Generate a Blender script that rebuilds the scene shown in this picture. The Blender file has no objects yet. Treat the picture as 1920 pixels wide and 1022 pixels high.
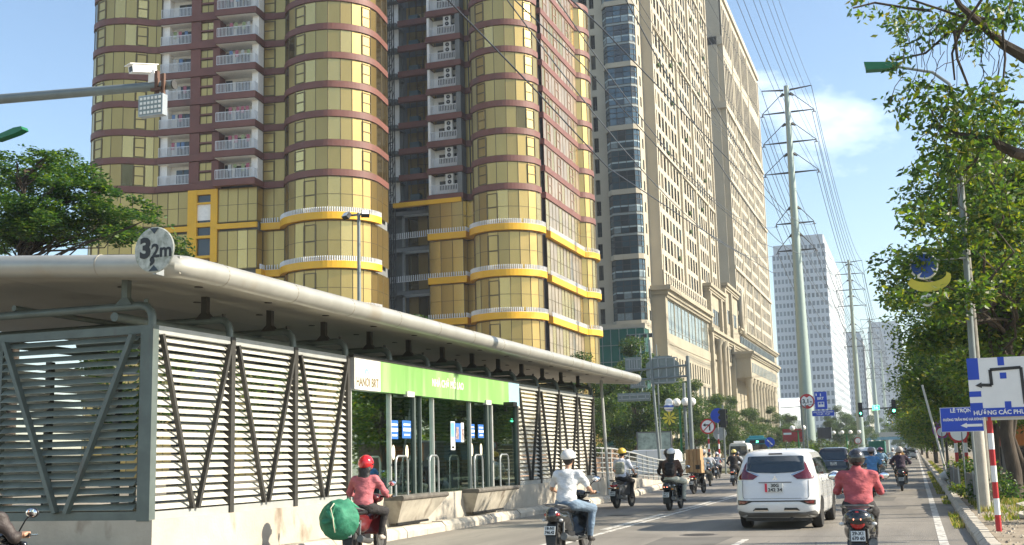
import bpy, bmesh, math, random
import numpy as np
from mathutils import Vector, Matrix, Euler, noise
S = bpy.context.scene
COL = S.collection
rad = math.radians
# ---------------------------------------------------------------- camera
cd = bpy.data.cameras.new('camera'); cam = bpy.data.objects.new('camera', cd); COL.objects.link(cam)
cd.sensor_width = 36; cd.lens = 36*2195/1920; cd.clip_start = 0.1; cd.clip_end = 8000
cm = Matrix(((0.94613,0.07427,0.31516,0),(0.32281,-0.14029,-0.93601,0),(-0.0253,0.98732,-0.15671,1.65),(0,0,0,1)))
cam.matrix_world = cm
S.camera = cam
# ---------------------------------------------------------------- sky, sun, exposure
SUN_EL, SUN_AZ = 33.0, 78.0          # azimuth clockwise from +Y (road direction)
w = bpy.data.worlds.new('World'); S.world = w; w.use_nodes = True
nt = w.node_tree; nt.nodes.clear()
def N(nt, t, **k):
    n = nt.nodes.new(t)
    for a, v in k.items(): setattr(n, a, v)
    return n
out = N(nt,'ShaderNodeOutputWorld'); bg = N(nt,'ShaderNodeBackground'); sky = N(nt,'ShaderNodeTexSky')
sky.sky_type = 'NISHITA'; sky.sun_disc = False
sky.sun_elevation = rad(SUN_EL); sky.sun_rotation = rad(SUN_AZ)
sky.air_density = 1.15; sky.dust_density = .6; sky.ozone_density = 1.9
tc = N(nt,'ShaderNodeTexCoord'); mp = N(nt,'ShaderNodeMapping'); mp.inputs['Scale'].default_value = (1,1,2.2)
mp.inputs['Location'].default_value = (1.7,0.35,0.0)
nz = N(nt,'ShaderNodeTexNoise'); nz.inputs['Scale'].default_value = 2.6; nz.inputs['Detail'].default_value = 9; nz.inputs['Roughness'].default_value = .55
cr = N(nt,'ShaderNodeValToRGB'); cr.color_ramp.elements[0].position = .57; cr.color_ramp.elements[1].position = .86
mx = N(nt,'ShaderNodeMixRGB'); mx.inputs['Color2'].default_value = (17,17.5,18,1)
nt.links.new(tc.outputs['Generated'], mp.inputs['Vector']); nt.links.new(mp.outputs[0], nz.inputs['Vector'])
nt.links.new(nz.outputs['Fac'], cr.inputs[0]); nt.links.new(cr.outputs[0], mx.inputs['Fac'])
nt.links.new(sky.outputs[0], mx.inputs['Color1']); nt.links.new(mx.outputs[0], bg.inputs['Color'])
bg.inputs['Strength'].default_value = 0.108
nt.links.new(bg.outputs[0], out.inputs['Surface'])
sd = bpy.data.lights.new('sun','SUN'); sd.energy = 5.0; sd.angle = rad(.5); sd.color = (1,.90,.74)
so = bpy.data.objects.new('sun', sd); COL.objects.link(so)
sv = Vector((math.cos(rad(SUN_EL))*math.sin(rad(SUN_AZ)), math.cos(rad(SUN_EL))*math.cos(rad(SUN_AZ)), math.sin(rad(SUN_EL))))
so.rotation_euler = sv.to_track_quat('Z','Y').to_euler()
S.view_settings.view_transform = 'Standard'; S.view_settings.look = 'None'; S.view_settings.gamma = 1
S.view_settings.exposure = 1.08
S.cycles.max_bounces = 6; S.cycles.transparent_max_bounces = 10; S.cycles.volume_bounces = 0
# ---------------------------------------------------------------- helpers
def T(o, label=None, cat=None, group=None, kind=None):
    if label: o['label'] = label
    if cat: o['category'] = cat
    if group: o['group'] = group
    if kind: o['kind'] = kind
    return o
def empty(name, loc=(0,0,0), rz=0, label=None, cat=None, group=None):
    o = bpy.data.objects.new(name, None); o.location = loc; o.rotation_euler = (0,0,rz); COL.objects.link(o)
    o.empty_display_size = .3
    return T(o, label, cat, group)
def link(name, me, parent=None):
    o = bpy.data.objects.new(name, me); COL.objects.link(o)
    if parent: o.parent = parent
    return o
def copy_tree(o, parent=None):
    c = o.copy(); COL.objects.link(c)
    if parent: c.parent = parent
    for ch in o.children: copy_tree(ch, c)
    return c
_m = {}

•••

What the task asks ->
Repeat the listing above exactly, with no pictures.

Exercise result ->
Generate a Blender script that rebuilds the scene shown in this picture. The Blender file has no objects yet. Treat the picture as 1920 pixels wide and 1022 pixels high.
import bpy, bmesh, math, random
import numpy as np
from mathutils import Vector, Matrix, Euler, noise
S = bpy.context.scene
COL = S.collection
rad = math.radians
# ---------------------------------------------------------------- camera
cd = bpy.data.cameras.new('camera'); cam = bpy.data.objects.new('camera', cd); COL.objects.link(cam)
cd.sensor_width = 36; cd.lens = 36*2195/1920; cd.clip_start = 0.1; cd.clip_end = 8000
cm = Matrix(((0.94613,0.07427,0.31516,0),(0.32281,-0.14029,-0.93601,0),(-0.0253,0.98732,-0.15671,1.65),(0,0,0,1)))
cam.matrix_world = cm
S.camera = cam
# ---------------------------------------------------------------- sky, sun, exposure
SUN_EL, SUN_AZ = 33.0, 78.0          # azimuth clockwise from +Y (road direction)
w = bpy.data.worlds.new('World'); S.world = w; w.use_nodes = True
nt = w.node_tree; nt.nodes.clear()
def N(nt, t, **k):
    n = nt.nodes.new(t)
    for a, v in k.items(): setattr(n, a, v)
    return n
out = N(nt,'ShaderNodeOutputWorld'); bg = N(nt,'ShaderNodeBackground'); sky = N(nt,'ShaderNodeTexSky')
sky.sky_type = 'NISHITA'; sky.sun_disc = False
sky.sun_elevation = rad(SUN_EL); sky.sun_rotation = rad(SUN_AZ)
sky.air_density = 1.15; sky.dust_density = .6; sky.ozone_density = 1.9
tc = N(nt,'ShaderNodeTexCoord'); mp = N(nt,'ShaderNodeMapping'); mp.inputs['Scale'].default_value = (1,1,2.2)
mp.inputs['Location'].default_value = (1.7,0.35,0.0)
nz = N(nt,'ShaderNodeTexNoise'); nz.inputs['Scale'].default_value = 2.6; nz.inputs['Detail'].default_value = 9; nz.inputs['Roughness'].default_value = .55
cr = N(nt,'ShaderNodeValToRGB'); cr.color_ramp.elements[0].position = .57; cr.color_ramp.elements[1].position = .86
mx = N(nt,'ShaderNodeMixRGB'); mx.inputs['Color2'].default_value = (17,17.5,18,1)
nt.links.new(tc.outputs['Generated'], mp.inputs['Vector']); nt.links.new(mp.outputs[0], nz.inputs['Vector'])
nt.links.new(nz.outputs['Fac'], cr.inputs[0]); nt.links.new(cr.outputs[0], mx.inputs['Fac'])
nt.links.new(sky.outputs[0], mx.inputs['Color1']); nt.links.new(mx.outputs[0], bg.inputs['Color'])
bg.inputs['Strength'].default_value = 0.108
nt.links.new(bg.outputs[0], out.inputs['Surface'])
sd = bpy.data.lights.new('sun','SUN'); sd.energy = 5.0; sd.angle = rad(.5); sd.color = (1,.90,.74)
so = bpy.data.objects.new('sun', sd); COL.objects.link(so)
sv = Vector((math.cos(rad(SUN_EL))*math.sin(rad(SUN_AZ)), math.cos(rad(SUN_EL))*math.cos(rad(SUN_AZ)), math.sin(rad(SUN_EL))))
so.rotation_euler = sv.to_track_quat('Z','Y').to_euler()
S.view_settings.view_transform = 'Standard'; S.view_settings.look = 'None'; S.view_settings.gamma = 1
S.view_settings.exposure = 1.08
S.cycles.max_bounces = 6; S.cycles.transparent_max_bounces = 10; S.cycles.volume_bounces = 0
# ---------------------------------------------------------------- helpers
def T(o, label=None, cat=None, group=None, kind=None):
    if label: o['label'] = label
    if cat: o['category'] = cat
    if group: o['group'] = group
    if kind: o['kind'] = kind
    return o
def empty(name, loc=(0,0,0), rz=0, label=None, cat=None, group=None):
    o = bpy.data.objects.new(name, None); o.location = loc; o.rotation_euler = (0,0,rz); COL.objects.link(o)
    o.empty_display_size = .3
    return T(o, label, cat, group)
def link(name, me, parent=None):
    o = bpy.data.objects.new(name, me); COL.objects.link(o)
    if parent: o.parent = parent
    return o
def copy_tree(o, parent=None):
    c = o.copy(); COL.objects.link(c)
    if parent: c.parent = parent
    for ch in o.children: copy_tree(ch, c)
    return c
_m = {}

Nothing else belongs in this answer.